A while back my main desktop PC failed. Something let out the magic smoke on the motherboard.
Written by Simon Bisson, Contributor and  Mary Branscombe, Contributor

A while back my main desktop PC failed. Something let out the magic smoke on the motherboard. The hard disk was fine, the machine just wouldn't boot. The hardware itself was a few years old, a Core 2 system that was starting to show its age. Some of the applications I'd been using were struggling – so it was definitely time to get a new PC.
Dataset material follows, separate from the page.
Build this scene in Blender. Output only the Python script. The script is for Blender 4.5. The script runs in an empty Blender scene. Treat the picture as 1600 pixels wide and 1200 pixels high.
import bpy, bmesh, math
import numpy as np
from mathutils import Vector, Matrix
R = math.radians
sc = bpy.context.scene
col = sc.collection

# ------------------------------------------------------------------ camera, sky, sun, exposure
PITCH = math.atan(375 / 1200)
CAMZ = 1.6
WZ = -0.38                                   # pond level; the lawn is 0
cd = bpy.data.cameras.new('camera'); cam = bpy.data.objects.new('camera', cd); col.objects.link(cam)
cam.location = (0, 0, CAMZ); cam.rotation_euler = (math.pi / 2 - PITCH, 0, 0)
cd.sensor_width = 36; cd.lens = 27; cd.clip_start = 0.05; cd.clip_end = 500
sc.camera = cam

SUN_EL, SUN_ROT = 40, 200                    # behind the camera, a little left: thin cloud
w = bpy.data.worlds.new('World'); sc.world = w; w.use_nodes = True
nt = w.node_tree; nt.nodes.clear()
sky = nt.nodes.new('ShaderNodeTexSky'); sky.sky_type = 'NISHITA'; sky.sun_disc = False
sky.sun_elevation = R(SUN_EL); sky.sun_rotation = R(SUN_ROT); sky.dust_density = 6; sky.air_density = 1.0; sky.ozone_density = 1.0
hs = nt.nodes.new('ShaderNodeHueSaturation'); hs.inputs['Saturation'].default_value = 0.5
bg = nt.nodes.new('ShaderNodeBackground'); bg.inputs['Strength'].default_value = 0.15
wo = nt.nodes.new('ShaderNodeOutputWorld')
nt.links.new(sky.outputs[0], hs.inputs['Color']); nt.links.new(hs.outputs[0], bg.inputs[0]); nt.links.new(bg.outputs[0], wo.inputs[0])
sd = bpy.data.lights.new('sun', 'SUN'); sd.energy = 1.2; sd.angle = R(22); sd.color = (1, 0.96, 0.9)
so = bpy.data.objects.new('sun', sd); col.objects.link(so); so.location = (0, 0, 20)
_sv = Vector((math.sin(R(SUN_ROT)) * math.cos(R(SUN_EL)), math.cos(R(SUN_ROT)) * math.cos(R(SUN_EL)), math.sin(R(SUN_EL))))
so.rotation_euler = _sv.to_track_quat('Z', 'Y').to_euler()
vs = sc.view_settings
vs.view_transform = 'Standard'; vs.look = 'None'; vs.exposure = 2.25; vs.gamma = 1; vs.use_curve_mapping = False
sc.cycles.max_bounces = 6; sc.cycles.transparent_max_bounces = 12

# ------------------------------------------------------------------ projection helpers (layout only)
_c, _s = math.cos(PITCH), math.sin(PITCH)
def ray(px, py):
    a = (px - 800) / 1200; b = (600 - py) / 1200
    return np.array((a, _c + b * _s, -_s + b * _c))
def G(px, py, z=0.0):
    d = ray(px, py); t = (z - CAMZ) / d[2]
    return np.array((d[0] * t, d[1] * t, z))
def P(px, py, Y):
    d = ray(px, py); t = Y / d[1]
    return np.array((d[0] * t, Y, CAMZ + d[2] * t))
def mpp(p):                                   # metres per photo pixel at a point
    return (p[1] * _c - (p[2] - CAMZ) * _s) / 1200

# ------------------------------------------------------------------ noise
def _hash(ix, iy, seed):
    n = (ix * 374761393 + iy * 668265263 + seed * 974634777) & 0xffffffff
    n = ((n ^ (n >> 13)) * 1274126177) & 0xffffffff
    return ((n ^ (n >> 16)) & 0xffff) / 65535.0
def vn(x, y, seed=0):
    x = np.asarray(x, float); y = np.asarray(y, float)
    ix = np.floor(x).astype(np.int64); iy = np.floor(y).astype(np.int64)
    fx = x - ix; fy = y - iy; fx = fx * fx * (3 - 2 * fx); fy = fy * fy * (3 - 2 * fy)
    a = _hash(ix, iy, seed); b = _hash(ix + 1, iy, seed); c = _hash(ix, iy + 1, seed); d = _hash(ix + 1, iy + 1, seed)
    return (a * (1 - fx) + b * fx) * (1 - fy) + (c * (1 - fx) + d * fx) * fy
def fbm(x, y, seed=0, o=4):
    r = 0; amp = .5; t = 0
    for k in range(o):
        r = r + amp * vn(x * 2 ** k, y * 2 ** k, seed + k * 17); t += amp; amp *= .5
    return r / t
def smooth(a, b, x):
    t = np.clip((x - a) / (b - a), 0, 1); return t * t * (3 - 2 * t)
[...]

The plan was to transplant the old hard drive into a new machine, and try out Windows 7's ability to reconfigure itself to a new machine. With at least three generations of processor to leapfrog, a new motherboard architecture to use, and a switch from DDR2 to DDR3 memory, it was going to be an interesting challenge. I'd done some shopping around, and had chosen an OS-less PC configuration from Scan (and was also pleasantly surprised at just how many system configurators would sell me a PC without an OS).

Ordered on a Friday, the new machine arrived Monday morning (another pleasant surprise, as I was expecting a few days wait for a machine to be built and tested). A Sandy Bridge 3.1GHz Core i5 with 8GB of RAM and integrated graphics, it was intended to be a typical development PC, able to run a couple of operating systems and all the developer tools you'd want. It didn't take long to swap the bundled SATA 1TB drive for my old disk, thanks to the quick release disk mounts in the CoolerMaster case.

Time for the moment of truth: would Windows 7 perform as expected?

All you really need to do is boot normally. There's one thing to remember when installing an existing Windows 7 boot disk in new hardware – don't choose a repair install. It won't give you any problems, and will probably fail, but it does waste time. Booting normally, Windows will revert to default drivers where necessary, and will either go online to download what you need (or in the case of the new network drivers and USB 3.0 drivers needed for the Asus motherboard, will prompt you for the appropriate driver disk, which was waiting in the DVD drive). The whole process took less than 15 minutes and two reboots, including downloading and installing all the Windows and application updates that had accumulated since last September.

Finally I just had to reactivate some of the applications on my PC – including Windows itself. That wasn't surprising; after all I'd just changed everything that Windows knew about, apart from the hard disk it was running on. Still, that too was painless, with the PC handling it all automatically. There's one task remaining, to move it all to the new PC's 1TB disk, with a longer term plan to switch to SSD for OS and applications, with spinning disk for data and files.

And there we have it, a new PC with the current generation of hardware, running an install of Windows that has made the journey from Vista to 7, from Pentium 4 to Core to Sandy Bridge, and from 32 bit to 64. The result is a machine fast, and ready for the next step to Windows 8.